Né le 31 décembre 1952 à Ouezzane. Mohammed Benderraz a perdu la vue à la première année secondaire. Ce qui l'a poussé à regagner l'école de Casa « Les Amis des Aveugles » où il a poursuivi une année d'enseignement général, de solfège et d'instrument. S'installant par la suite dans la capitale, il a pu intégrer le Conservatoire National de Musique et Danse, soutenu fortement par son directeur à l'époque, feu Abdelwahab Agoumi. « Un grand monsieur qui m'a dicté toutes les prémices de l'art et m'a aidé à monter la pente malgré mon handicap. Il m'a donné une autre vue. Ses conseils et son affection m'ont été d'un grand support dans la vie. J'ai donc poursuivi mes études jusqu'au Prix d'honneur ».

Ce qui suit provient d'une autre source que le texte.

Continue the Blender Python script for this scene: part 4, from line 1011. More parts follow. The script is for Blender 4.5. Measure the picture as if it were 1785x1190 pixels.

Après avoir décroché son baccalauréat et fait une année de droit, il s'envole vers Paris où il s'inscrit à la Sorbonne afin d'étudier la musicologie. Benderraz termine son troisième cycle et revient au Maroc pour enseigner l'histoire de la musique et l'analyse des œuvres au Conservatoire. Il a, aussi, encadré la première promotion du CPR (Centre Pédagogique de Rabat de l'éducation musicale).

Actuellement, il occupe le poste d'inspecteur d'enseignement artistique au ministère de la Culture et de président fondateur de l'Association Mafatih Annour pour la Musique.